The unfortunate thing for Democrats is that they’ve been fairly successful at this. Perhaps it seems Pollyannaish of me to frame it this way. I’m not arguing that the Democratic millennium is inevitably around the corner. They could be successful at it for a lot longer. But the cornerstone of contemporary Republican politics is a posture of reclamation and revenge, people who feel they are on the losing end of history and want to call a stop to what’s happening. This doesn’t lead to a forward-looking politics. On the cultural side of the equation, the voting strength of the GOP, it’s a politics that wants to reclaim things that were lost. On the elite/money side, the inevitable companion of this sort of political pessimism is the desire to cash in while there’s still time.
You can see this writ large and small through the passage of this bill. Tax reform in any real sense has as a primary goal – perhaps the primary goal – reducing the ways in which different kinds of income or income that is structured in different ways get taxed at different rates. This bill does the exact opposite. What this means is that the effect of the bill will be an initial period of confusion (when people try to figure out their tax liabilities) followed by a bonanza for those who are the most aggressive and canny about exploiting these complexities for tax avoidance. After the confusion/bonanza cycle plays out you eventually settle down to an economy filled with inefficiencies and distortions which an effective tax regime should attempt to limit and in which the super wealthy benefit more at the expense of everyone else. ‘Reform’ is an inevitably plastic concept. But in any sense of what ‘tax reform’ has ever meant, this is the precise opposite.
As the hours and minutes before final passage tick by, we’re hearing more and more examples of the most comical and predatory carve-outs for certain kinds of income almost exclusively generated by the extremely wealthy. The provision being labeled the “Corkerkickback” is a special rate for LLC’s with large amounts of depreciable property (usually commercial real estate) and very few employees. Translated that comes out to: a special rate for people making large sums of passive income while employing few or no people. It is literally a rentier tax break. What possible public policy rationale could exist for such a provision beggars the imagination.
But again, the big picture is one of political pessimism and desperation leading to a public policy of generalized looting.
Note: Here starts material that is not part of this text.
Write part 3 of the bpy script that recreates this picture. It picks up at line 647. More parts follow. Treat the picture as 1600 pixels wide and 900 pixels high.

That’s the story of this bill. Tax cuts are the driving force of elite Republican politics. The lack of a bill was demoralizing the donor class, driving down contributions. 2018 looks bad but with literally no major legislative accomplishments to show, maybe it gets even worse. So you need to pass something. Where do you get the votes? Sell them. Every man and woman for himself. Everybody take a few appliances out of the store before we burn it down. That’s the story of this bill. It doesn’t even add up in conservative policy terms. It’s really just a heist. Organized looting.